Rita e Paolo è diventato un binomio inscindibile nella storia dell’Italia, ma forse lo è sempre stato anche quando eravate piccoli. Raccontaci un episodio da fratelli, quando la sintonia non era proprio perfetta.
Un binomio inscindibile, è vero, ma è quello che succede sempre tra fratelli. Noi eravamo in quattro ed eravamo molto legati, ma tra me e Paolo c’era una sintonia speciale anche da bambini e lui aveva un atteggiamento molto protettivo nei miei confronti, forse perché ero la più piccola. Lo esprimeva in modo strano: mi faceva tanti dispetti per conquistarmi e per potermi coccolare e stare poi più vicino. Anche da adulti avevamo un rapporto simpatico, fino a quando le cose diventarono difficili per i rischi legati al suo lavoro. C’è un episodio che è rimasto uno spartiacque nella nostra relazione e che non ho mai dimenticato. Si istituiva il maxiprocesso e io gestivo la vecchia farmacia di famiglia, quando Paolo arrivò con un’aria seria mi fece una domanda difficile: «Ce l’hai l’assicurazione sulla vita?». Io gli risposi di no e lui, guardandomi preoccupato, mi disse secco: «Falla!». Capì in quel momento che le cose erano cambiate, che Paolo non scherzava più e si preoccupava per me: in quel momento siamo diventati adulti e abbiamo dimenticato gli scherzi da ragazzi.

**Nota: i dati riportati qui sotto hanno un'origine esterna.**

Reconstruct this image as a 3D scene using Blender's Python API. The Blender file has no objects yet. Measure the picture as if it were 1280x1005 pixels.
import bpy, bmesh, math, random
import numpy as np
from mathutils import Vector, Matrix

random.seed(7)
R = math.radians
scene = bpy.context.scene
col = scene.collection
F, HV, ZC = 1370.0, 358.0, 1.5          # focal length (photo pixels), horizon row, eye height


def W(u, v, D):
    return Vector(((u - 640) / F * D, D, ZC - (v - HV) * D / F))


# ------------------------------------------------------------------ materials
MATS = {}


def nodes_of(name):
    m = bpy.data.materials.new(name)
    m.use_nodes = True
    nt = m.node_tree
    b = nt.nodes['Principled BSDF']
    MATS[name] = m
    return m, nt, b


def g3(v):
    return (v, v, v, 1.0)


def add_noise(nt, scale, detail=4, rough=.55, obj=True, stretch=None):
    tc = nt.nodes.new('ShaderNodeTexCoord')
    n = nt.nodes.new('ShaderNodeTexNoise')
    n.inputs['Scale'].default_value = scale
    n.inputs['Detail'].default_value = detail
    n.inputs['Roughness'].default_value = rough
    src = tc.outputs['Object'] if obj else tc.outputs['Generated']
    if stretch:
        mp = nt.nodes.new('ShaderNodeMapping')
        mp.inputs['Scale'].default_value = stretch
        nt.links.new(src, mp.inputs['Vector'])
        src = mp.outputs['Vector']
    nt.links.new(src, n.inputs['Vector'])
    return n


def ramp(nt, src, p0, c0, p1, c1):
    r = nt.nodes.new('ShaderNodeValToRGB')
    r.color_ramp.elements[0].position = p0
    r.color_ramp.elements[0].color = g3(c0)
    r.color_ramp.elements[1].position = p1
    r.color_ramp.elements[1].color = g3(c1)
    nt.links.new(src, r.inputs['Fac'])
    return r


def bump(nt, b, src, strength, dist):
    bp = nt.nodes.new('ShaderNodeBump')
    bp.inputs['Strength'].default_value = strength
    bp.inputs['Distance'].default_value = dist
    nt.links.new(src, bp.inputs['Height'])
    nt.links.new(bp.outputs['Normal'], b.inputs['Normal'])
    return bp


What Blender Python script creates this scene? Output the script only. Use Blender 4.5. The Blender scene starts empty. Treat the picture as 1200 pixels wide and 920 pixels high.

Quanto la figura di vostra madre è stata determinante nelle vostre scelte? Noi la ricordiamo ferrea nel volere l’albero di via d’Amelio dopo le stragi. Perché?
La mamma è stata determinante nella vita di tutti noi, e di Paolo particolarmente. Soprattutto quando le cose diventarono difficili divenne il suo punto di riferimento, e lui non rinunciava a venirla a trovare e a confrontarsi con lei. Quando Paolo è morto ha avuto l’idea di piantare un albero, qualcosa che ricordasse la vita e non troncasse con quella morte violenta il rapporto che la legava a lui. Ha avuto ragione lei perché questo ulivo, che tutti da 25 anni vengono a vedere, è un simbolo di speranza e di pace, un punto di riferimento collettivo per le scolaresche, i turisti, i palermitani, ed è diventato meta di un pellegrinaggio dove tutti sentono di voler lasciare qualcosa di sé a Paolo e di continuare il rapporto con lui.
Sono trascorsi 25 anni dalle stragi. Queste morti hanno cambiato qualcosa, ma non è che adesso rischiano di restare commemorazioni e di non incidere sul presente?
A me le celebrazioni non piacciono e le vivo proprio con sacrificio perché tendono a mistificare i risultati e a far sembrare che tutto va bene. I 25 anni dalla morte di Paolo li vedo riflessi in me, nei miei figli, nei miei nipoti, nati tutti dopo la sua morte. Per loro Paolo non è solo lo zio, anche se lo hanno conosciuto attraverso di noi, ma è un modello ed è un simbolo su cui hanno improntato la loro vita e il loro essere. La sorpresa per me è vedere ancora che, non solo loro ma i ragazzi delle scuole, hanno come punto di riferimento Giovanni e Paolo anche se non li hanno conosciuti: e questo significa che, pur avendoli incontrati nel passato, avendoli scoperti come modelli, se ne sono appropriati. E quel passato è diventato futuro, cambiamento.
Dopo 25 anni però lo Stato continua a tacere sui mandanti della strage. Come è possibile credere in uno Stato che Paolo ha servito fino a dare la vita e che invece continua a tradirti?
Quello che mi addolora ancora oggi è questo negargli la verità. Sul valore dello Stato Paolo ha dato una risposta proprio ad un gruppo di studenti in Sicilia che se ne lamentavano. «Lo Stato è fatto di uomini e io sono un uomo dello Stato – rispose -. Ma è uomo dello Stato anche chi lo tradisce e bisogna distinguere e giudicare gli uomini, mai le istituzioni perché sono sacre e non vanno colpevolizzate. Bisogna cambiare gli uomini e giudicare gli uomini». A questa sacralità lui ha creduto fino alla fine, anche quando sapeva già di essere stato tradito.